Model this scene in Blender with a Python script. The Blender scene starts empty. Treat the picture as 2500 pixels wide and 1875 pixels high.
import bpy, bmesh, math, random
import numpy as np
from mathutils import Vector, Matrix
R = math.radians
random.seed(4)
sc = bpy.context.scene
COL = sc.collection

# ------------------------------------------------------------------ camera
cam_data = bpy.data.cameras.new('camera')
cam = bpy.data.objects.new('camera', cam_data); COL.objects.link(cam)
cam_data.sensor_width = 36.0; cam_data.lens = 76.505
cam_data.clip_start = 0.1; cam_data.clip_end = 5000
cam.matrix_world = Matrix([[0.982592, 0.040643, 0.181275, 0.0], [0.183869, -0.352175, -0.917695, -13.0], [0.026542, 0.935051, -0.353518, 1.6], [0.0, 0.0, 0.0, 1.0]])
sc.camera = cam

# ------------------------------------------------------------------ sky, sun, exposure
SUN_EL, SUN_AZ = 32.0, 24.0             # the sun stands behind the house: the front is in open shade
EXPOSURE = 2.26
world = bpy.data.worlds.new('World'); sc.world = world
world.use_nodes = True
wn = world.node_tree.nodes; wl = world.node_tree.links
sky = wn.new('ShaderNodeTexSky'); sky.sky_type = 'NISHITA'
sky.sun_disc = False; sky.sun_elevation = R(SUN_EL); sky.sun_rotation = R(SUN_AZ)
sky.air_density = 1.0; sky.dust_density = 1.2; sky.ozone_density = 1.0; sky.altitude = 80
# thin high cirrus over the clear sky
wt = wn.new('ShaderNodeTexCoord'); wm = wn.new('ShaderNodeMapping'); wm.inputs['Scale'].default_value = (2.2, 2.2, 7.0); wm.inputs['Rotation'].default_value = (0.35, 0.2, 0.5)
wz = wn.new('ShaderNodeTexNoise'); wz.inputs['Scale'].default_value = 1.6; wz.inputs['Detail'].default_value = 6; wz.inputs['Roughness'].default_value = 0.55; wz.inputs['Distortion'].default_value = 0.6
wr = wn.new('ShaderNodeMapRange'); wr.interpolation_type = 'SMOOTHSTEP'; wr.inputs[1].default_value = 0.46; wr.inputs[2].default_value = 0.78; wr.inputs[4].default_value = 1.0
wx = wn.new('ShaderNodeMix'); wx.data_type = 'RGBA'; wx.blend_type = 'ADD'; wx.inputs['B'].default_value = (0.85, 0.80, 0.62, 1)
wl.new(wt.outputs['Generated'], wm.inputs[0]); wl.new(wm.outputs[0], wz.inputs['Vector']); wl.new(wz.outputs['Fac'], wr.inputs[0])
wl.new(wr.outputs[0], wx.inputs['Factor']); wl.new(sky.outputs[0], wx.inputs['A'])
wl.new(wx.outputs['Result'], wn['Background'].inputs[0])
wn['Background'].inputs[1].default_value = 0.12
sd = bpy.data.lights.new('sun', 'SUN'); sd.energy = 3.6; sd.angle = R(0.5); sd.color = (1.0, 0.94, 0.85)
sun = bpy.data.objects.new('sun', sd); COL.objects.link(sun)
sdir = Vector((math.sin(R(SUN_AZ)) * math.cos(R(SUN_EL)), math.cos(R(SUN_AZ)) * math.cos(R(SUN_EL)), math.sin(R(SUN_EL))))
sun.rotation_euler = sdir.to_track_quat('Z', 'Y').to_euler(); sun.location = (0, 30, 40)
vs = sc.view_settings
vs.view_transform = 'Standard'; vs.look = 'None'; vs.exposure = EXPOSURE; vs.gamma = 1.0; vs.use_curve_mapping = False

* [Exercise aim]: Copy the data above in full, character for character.

* [Reply]:
Model this scene in Blender with a Python script. The Blender scene starts empty. Treat the picture as 2500 pixels wide and 1875 pixels high.
import bpy, bmesh, math, random
import numpy as np
from mathutils import Vector, Matrix
R = math.radians
random.seed(4)
sc = bpy.context.scene
COL = sc.collection

# ------------------------------------------------------------------ camera
cam_data = bpy.data.cameras.new('camera')
cam = bpy.data.objects.new('camera', cam_data); COL.objects.link(cam)
cam_data.sensor_width = 36.0; cam_data.lens = 76.505
cam_data.clip_start = 0.1; cam_data.clip_end = 5000
cam.matrix_world = Matrix([[0.982592, 0.040643, 0.181275, 0.0], [0.183869, -0.352175, -0.917695, -13.0], [0.026542, 0.935051, -0.353518, 1.6], [0.0, 0.0, 0.0, 1.0]])
sc.camera = cam

# ------------------------------------------------------------------ sky, sun, exposure
SUN_EL, SUN_AZ = 32.0, 24.0             # the sun stands behind the house: the front is in open shade
EXPOSURE = 2.26
world = bpy.data.worlds.new('World'); sc.world = world
world.use_nodes = True
wn = world.node_tree.nodes; wl = world.node_tree.links
sky = wn.new('ShaderNodeTexSky'); sky.sky_type = 'NISHITA'
sky.sun_disc = False; sky.sun_elevation = R(SUN_EL); sky.sun_rotation = R(SUN_AZ)
sky.air_density = 1.0; sky.dust_density = 1.2; sky.ozone_density = 1.0; sky.altitude = 80
# thin high cirrus over the clear sky
wt = wn.new('ShaderNodeTexCoord'); wm = wn.new('ShaderNodeMapping'); wm.inputs['Scale'].default_value = (2.2, 2.2, 7.0); wm.inputs['Rotation'].default_value = (0.35, 0.2, 0.5)
wz = wn.new('ShaderNodeTexNoise'); wz.inputs['Scale'].default_value = 1.6; wz.inputs['Detail'].default_value = 6; wz.inputs['Roughness'].default_value = 0.55; wz.inputs['Distortion'].default_value = 0.6
wr = wn.new('ShaderNodeMapRange'); wr.interpolation_type = 'SMOOTHSTEP'; wr.inputs[1].default_value = 0.46; wr.inputs[2].default_value = 0.78; wr.inputs[4].default_value = 1.0
wx = wn.new('ShaderNodeMix'); wx.data_type = 'RGBA'; wx.blend_type = 'ADD'; wx.inputs['B'].default_value = (0.85, 0.80, 0.62, 1)
wl.new(wt.outputs['Generated'], wm.inputs[0]); wl.new(wm.outputs[0], wz.inputs['Vector']); wl.new(wz.outputs['Fac'], wr.inputs[0])
wl.new(wr.outputs[0], wx.inputs['Factor']); wl.new(sky.outputs[0], wx.inputs['A'])
wl.new(wx.outputs['Result'], wn['Background'].inputs[0])
wn['Background'].inputs[1].default_value = 0.12
sd = bpy.data.lights.new('sun', 'SUN'); sd.energy = 3.6; sd.angle = R(0.5); sd.color = (1.0, 0.94, 0.85)
sun = bpy.data.objects.new('sun', sd); COL.objects.link(sun)
sdir = Vector((math.sin(R(SUN_AZ)) * math.cos(R(SUN_EL)), math.cos(R(SUN_AZ)) * math.cos(R(SUN_EL)), math.sin(R(SUN_EL))))
sun.rotation_euler = sdir.to_track_quat('Z', 'Y').to_euler(); sun.location = (0, 30, 40)
vs = sc.view_settings
vs.view_transform = 'Standard'; vs.look = 'None'; vs.exposure = EXPOSURE; vs.gamma = 1.0; vs.use_curve_mapping = False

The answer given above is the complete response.